◆ **PROBLEM DESCRIPTION**
Restate each entry word for word, leaving nothing out.

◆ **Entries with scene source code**
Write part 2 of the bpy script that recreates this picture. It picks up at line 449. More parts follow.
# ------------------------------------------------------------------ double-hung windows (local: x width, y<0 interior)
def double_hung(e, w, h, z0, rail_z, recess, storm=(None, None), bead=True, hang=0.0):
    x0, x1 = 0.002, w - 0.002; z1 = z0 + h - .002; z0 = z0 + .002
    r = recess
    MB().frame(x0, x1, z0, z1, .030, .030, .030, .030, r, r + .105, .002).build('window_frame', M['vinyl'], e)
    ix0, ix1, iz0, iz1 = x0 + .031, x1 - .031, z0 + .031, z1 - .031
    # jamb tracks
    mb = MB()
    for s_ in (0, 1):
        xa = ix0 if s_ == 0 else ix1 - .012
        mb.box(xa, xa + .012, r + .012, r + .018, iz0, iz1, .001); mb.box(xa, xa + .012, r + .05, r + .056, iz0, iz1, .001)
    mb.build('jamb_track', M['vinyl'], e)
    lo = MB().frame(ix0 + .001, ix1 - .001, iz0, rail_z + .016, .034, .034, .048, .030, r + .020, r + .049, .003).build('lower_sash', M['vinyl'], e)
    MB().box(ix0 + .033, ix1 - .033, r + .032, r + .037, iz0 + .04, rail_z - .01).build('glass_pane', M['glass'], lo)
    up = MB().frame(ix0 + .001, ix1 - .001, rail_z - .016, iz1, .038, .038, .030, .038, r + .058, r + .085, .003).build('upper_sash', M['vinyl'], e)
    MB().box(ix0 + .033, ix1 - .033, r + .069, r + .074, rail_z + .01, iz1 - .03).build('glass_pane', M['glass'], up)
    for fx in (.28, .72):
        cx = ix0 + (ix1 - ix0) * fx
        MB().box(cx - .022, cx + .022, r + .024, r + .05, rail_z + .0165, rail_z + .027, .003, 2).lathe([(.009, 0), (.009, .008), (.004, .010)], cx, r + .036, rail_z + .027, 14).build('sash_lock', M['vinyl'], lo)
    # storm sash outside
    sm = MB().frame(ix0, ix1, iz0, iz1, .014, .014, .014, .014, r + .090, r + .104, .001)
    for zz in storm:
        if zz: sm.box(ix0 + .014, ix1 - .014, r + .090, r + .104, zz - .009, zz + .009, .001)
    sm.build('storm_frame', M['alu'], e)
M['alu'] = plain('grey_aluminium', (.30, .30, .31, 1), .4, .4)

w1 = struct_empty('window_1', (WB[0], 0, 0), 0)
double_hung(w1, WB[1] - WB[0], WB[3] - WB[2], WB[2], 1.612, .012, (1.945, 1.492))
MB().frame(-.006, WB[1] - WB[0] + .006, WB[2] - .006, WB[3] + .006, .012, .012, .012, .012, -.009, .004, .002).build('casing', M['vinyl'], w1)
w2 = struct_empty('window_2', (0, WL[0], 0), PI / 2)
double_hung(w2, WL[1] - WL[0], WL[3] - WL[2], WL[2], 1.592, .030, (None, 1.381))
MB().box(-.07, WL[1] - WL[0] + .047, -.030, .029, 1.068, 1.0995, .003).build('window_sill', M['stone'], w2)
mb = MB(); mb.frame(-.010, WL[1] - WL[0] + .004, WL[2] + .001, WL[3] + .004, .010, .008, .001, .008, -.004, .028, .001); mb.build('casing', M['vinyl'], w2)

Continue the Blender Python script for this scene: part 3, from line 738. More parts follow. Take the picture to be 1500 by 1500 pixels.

◆ **WRITTEN ANSWER**
Write part 2 of the bpy script that recreates this picture. It picks up at line 449. More parts follow.
# ------------------------------------------------------------------ double-hung windows (local: x width, y<0 interior)
def double_hung(e, w, h, z0, rail_z, recess, storm=(None, None), bead=True, hang=0.0):
    x0, x1 = 0.002, w - 0.002; z1 = z0 + h - .002; z0 = z0 + .002
    r = recess
    MB().frame(x0, x1, z0, z1, .030, .030, .030, .030, r, r + .105, .002).build('window_frame', M['vinyl'], e)
    ix0, ix1, iz0, iz1 = x0 + .031, x1 - .031, z0 + .031, z1 - .031
    # jamb tracks
    mb = MB()
    for s_ in (0, 1):
        xa = ix0 if s_ == 0 else ix1 - .012
        mb.box(xa, xa + .012, r + .012, r + .018, iz0, iz1, .001); mb.box(xa, xa + .012, r + .05, r + .056, iz0, iz1, .001)
    mb.build('jamb_track', M['vinyl'], e)
    lo = MB().frame(ix0 + .001, ix1 - .001, iz0, rail_z + .016, .034, .034, .048, .030, r + .020, r + .049, .003).build('lower_sash', M['vinyl'], e)
    MB().box(ix0 + .033, ix1 - .033, r + .032, r + .037, iz0 + .04, rail_z - .01).build('glass_pane', M['glass'], lo)
    up = MB().frame(ix0 + .001, ix1 - .001, rail_z - .016, iz1, .038, .038, .030, .038, r + .058, r + .085, .003).build('upper_sash', M['vinyl'], e)
    MB().box(ix0 + .033, ix1 - .033, r + .069, r + .074, rail_z + .01, iz1 - .03).build('glass_pane', M['glass'], up)
    for fx in (.28, .72):
        cx = ix0 + (ix1 - ix0) * fx
        MB().box(cx - .022, cx + .022, r + .024, r + .05, rail_z + .0165, rail_z + .027, .003, 2).lathe([(.009, 0), (.009, .008), (.004, .010)], cx, r + .036, rail_z + .027, 14).build('sash_lock', M['vinyl'], lo)
    # storm sash outside
    sm = MB().frame(ix0, ix1, iz0, iz1, .014, .014, .014, .014, r + .090, r + .104, .001)
    for zz in storm:
        if zz: sm.box(ix0 + .014, ix1 - .014, r + .090, r + .104, zz - .009, zz + .009, .001)
    sm.build('storm_frame', M['alu'], e)
M['alu'] = plain('grey_aluminium', (.30, .30, .31, 1), .4, .4)

w1 = struct_empty('window_1', (WB[0], 0, 0), 0)
double_hung(w1, WB[1] - WB[0], WB[3] - WB[2], WB[2], 1.612, .012, (1.945, 1.492))
MB().frame(-.006, WB[1] - WB[0] + .006, WB[2] - .006, WB[3] + .006, .012, .012, .012, .012, -.009, .004, .002).build('casing', M['vinyl'], w1)
w2 = struct_empty('window_2', (0, WL[0], 0), PI / 2)
double_hung(w2, WL[1] - WL[0], WL[3] - WL[2], WL[2], 1.592, .030, (None, 1.381))
MB().box(-.07, WL[1] - WL[0] + .047, -.030, .029, 1.068, 1.0995, .003).build('window_sill', M['stone'], w2)
mb = MB(); mb.frame(-.010, WL[1] - WL[0] + .004, WL[2] + .001, WL[3] + .004, .010, .008, .001, .008, -.004, .028, .001); mb.build('casing', M['vinyl'], w2)

Continue the Blender Python script for this scene: part 3, from line 738. More parts follow. Take the picture to be 1500 by 1500 pixels.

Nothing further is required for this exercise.